Abstract

The impact of salinity and the barrier layer on eastern Indian Ocean dynamics is investigated using the OPA ocean general circulation model for 1979–1993. The study focuses on processes involved in the eastern Indian Ocean circulation during the period of the fall Wyrtki Jet. An exploration of interactions between salinity and ocean dynamics is made using a set of salinity sensitivity experiments. The inclusion of salinity favors a stronger Wyrtki Jet that extends further eastward in two steps. First, a sporadic barrier layer along the jet increases the jet speed by trapping wind momentum in a thinner mixed layer.
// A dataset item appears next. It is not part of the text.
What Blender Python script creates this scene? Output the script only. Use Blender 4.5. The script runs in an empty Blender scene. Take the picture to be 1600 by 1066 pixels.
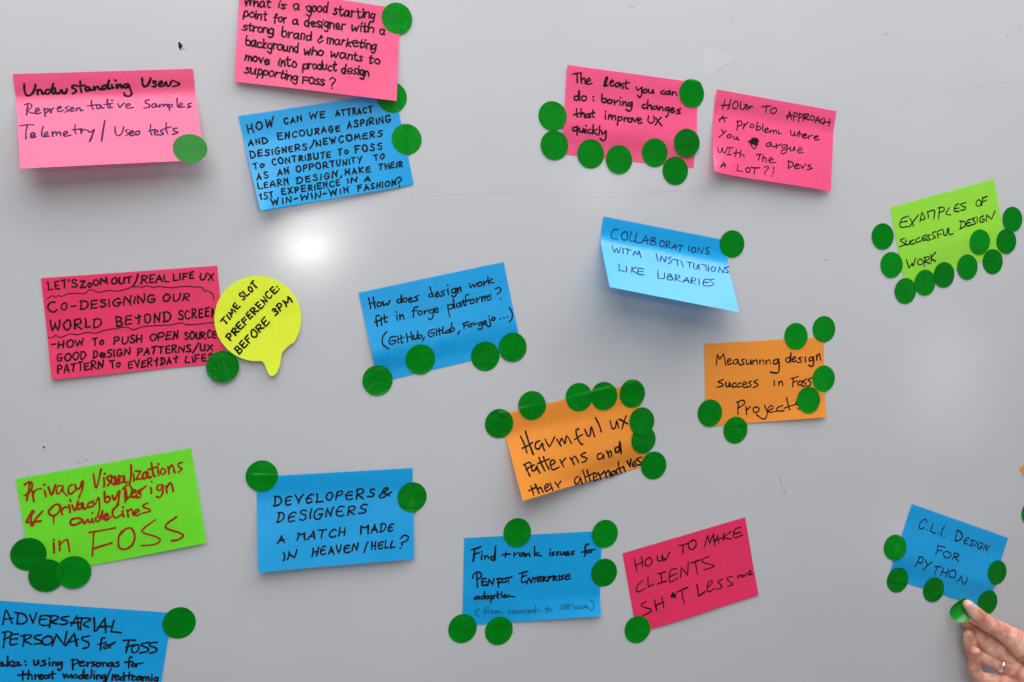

Second, zonal advection transports the current maximum eastward and participates in the creation of a strong current front at the eastern edge of the jet during the following month. Off Sumatra, the sea surface salinity gradient, bordering the Indian Ocean fresh pool, strengthens when the Wyrtki Jet reaches this region. The pressure gradient associated with the enhanced salinity front then becomes larger than the eastward wind stress forcing in the zonal momentum equation. This initiates a westward surface current opposed to the wind stress. The later penetration of the Wyrtki Jet into the Indian warm and fresh pool modifies the sea level and favors geostrophic westward currents around 4°N. A combination of these mechanisms additionally favors a northward shift of the Wyrtki Jet. All these phenomena affect the zonal displacement of the Indian fresh pool and create SST anomalies of 0.5°C, in a region of high ocean‐atmosphere coupling.